Published online by Cambridge University Press: 21 August 2009
Most sympathetic readers seem to grasp intuitively what fantastic realism is. Some relate it to Dostoyevsky's immersion in German Idealism; some to his Christian beliefs; some to his anticipations of Nietzsche or Freud; some to his romantic penchant for contrasts and intensity and the traditions of Gogol, Dickens and Balzac; or latterly, in the wake of a rediscovered Bakhtin, to the carnivalization of literature; some to his polyphonic handling of point-of-view; some to his modern grasp of the way meanings recede indefinitely with truth as a mere vanishing point of the text. One thing is clear in all this: a wide variety of modes of reading responds to the magnetism of Dostoyevsky's text and plausibly claims him as its own, thus purporting to disclose the underlying characteristics of fantastic realism.

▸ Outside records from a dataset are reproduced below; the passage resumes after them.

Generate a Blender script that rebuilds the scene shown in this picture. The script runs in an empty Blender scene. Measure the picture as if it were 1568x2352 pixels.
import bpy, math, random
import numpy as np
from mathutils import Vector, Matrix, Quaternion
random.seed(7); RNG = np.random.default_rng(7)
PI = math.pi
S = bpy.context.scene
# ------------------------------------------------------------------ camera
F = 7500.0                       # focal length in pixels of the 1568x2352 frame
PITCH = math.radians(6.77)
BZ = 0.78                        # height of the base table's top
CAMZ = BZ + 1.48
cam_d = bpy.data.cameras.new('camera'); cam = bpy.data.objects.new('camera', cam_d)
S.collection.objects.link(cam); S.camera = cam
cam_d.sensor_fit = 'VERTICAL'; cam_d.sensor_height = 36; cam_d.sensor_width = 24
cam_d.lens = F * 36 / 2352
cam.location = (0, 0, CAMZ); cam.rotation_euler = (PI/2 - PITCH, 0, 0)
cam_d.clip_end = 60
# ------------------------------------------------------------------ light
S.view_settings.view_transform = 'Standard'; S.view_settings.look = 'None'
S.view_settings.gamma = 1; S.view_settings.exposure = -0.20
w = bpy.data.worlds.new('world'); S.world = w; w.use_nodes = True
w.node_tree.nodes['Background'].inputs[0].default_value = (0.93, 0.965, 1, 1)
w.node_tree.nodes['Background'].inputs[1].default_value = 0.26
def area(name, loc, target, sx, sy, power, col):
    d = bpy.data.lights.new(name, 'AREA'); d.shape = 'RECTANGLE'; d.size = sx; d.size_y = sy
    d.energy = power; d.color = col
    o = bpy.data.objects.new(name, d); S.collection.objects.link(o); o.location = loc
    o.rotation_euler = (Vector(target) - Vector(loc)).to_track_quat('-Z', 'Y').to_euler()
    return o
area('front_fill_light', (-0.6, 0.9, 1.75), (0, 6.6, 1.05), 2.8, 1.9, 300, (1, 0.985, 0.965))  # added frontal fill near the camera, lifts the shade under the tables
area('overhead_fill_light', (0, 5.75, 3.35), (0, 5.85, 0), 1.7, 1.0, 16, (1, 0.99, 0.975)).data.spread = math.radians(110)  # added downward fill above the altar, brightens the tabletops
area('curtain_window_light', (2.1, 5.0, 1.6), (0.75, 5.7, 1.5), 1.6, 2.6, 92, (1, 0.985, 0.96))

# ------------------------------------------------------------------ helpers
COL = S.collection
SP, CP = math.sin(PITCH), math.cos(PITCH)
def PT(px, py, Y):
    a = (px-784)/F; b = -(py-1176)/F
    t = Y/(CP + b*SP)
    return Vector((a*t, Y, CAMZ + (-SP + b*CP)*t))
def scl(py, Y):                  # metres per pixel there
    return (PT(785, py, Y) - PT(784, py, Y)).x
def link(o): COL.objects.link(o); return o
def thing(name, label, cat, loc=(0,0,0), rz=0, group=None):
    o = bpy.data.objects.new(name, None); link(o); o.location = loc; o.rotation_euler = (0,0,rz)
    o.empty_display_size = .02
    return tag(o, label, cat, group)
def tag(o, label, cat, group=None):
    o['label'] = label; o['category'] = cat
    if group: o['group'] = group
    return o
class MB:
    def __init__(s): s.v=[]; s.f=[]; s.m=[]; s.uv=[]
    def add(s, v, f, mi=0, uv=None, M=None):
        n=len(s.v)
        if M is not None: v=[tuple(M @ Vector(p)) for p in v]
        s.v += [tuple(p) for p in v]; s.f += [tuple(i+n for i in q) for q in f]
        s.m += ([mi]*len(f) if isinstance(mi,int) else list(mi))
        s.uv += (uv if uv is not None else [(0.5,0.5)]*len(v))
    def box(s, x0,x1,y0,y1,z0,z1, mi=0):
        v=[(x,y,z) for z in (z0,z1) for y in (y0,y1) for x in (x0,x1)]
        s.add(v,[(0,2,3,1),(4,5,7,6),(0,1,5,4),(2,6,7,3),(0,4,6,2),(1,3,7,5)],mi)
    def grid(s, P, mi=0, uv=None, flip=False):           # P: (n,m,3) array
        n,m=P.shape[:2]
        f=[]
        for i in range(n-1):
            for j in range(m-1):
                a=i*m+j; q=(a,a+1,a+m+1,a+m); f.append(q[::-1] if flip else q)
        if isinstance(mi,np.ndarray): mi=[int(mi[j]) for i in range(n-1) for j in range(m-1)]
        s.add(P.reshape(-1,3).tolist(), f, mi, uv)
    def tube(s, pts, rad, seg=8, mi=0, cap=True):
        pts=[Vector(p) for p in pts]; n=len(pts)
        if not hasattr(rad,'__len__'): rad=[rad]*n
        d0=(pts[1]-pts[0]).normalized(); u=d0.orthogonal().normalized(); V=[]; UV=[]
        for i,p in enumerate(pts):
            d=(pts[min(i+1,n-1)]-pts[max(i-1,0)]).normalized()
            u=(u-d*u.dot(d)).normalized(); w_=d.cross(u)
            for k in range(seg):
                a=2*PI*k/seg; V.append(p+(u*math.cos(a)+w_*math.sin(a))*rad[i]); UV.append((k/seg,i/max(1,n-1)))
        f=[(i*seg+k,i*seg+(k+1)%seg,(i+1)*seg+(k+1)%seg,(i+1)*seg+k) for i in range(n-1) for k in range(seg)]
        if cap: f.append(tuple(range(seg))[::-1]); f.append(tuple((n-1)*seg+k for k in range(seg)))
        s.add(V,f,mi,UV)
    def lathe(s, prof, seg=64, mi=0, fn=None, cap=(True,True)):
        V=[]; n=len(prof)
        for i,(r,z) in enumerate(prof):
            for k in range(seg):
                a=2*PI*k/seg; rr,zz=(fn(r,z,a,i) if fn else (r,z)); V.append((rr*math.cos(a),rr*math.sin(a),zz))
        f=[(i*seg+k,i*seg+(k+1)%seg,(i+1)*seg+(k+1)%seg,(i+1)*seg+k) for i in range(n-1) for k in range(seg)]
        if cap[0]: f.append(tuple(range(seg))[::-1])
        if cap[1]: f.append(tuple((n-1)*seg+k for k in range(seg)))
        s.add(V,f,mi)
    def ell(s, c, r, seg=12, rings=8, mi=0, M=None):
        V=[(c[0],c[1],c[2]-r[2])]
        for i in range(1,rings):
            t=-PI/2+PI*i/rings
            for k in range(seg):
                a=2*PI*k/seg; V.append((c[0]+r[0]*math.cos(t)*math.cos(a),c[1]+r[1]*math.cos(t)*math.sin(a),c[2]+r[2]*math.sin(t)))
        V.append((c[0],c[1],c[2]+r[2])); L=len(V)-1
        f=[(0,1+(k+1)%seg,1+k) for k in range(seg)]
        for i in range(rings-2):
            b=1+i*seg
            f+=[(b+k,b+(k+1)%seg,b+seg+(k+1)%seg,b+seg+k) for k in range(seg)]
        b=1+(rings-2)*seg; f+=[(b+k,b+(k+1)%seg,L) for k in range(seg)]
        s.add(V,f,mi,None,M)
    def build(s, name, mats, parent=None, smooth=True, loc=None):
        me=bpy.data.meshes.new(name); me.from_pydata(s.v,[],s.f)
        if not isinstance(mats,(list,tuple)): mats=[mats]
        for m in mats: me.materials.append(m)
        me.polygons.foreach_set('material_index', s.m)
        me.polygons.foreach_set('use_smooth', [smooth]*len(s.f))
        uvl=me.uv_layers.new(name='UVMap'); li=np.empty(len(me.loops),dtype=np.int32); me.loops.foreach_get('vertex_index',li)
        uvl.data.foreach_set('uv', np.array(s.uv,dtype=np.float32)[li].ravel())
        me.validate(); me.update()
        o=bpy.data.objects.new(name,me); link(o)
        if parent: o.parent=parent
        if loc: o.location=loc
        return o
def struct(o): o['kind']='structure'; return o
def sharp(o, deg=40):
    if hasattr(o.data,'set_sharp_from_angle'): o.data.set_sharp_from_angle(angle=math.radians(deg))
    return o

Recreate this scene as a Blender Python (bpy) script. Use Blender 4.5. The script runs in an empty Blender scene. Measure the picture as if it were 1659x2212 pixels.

In this chapter I shall try to map out some of the choices and move towards some general principles for further exploration. At this stage I would venture just one generalization. Critical literature shows that Dostoyevsky's texts both attract common-sense readings in the tradition of social realism and strenuously resist them. This book takes the former phenomenon for granted and explores the latter.
I am not sure that Dostoyevsky ever actually used the expression ‘fantastic realism’ but his statements about his style fully justify its use as a shorthand term.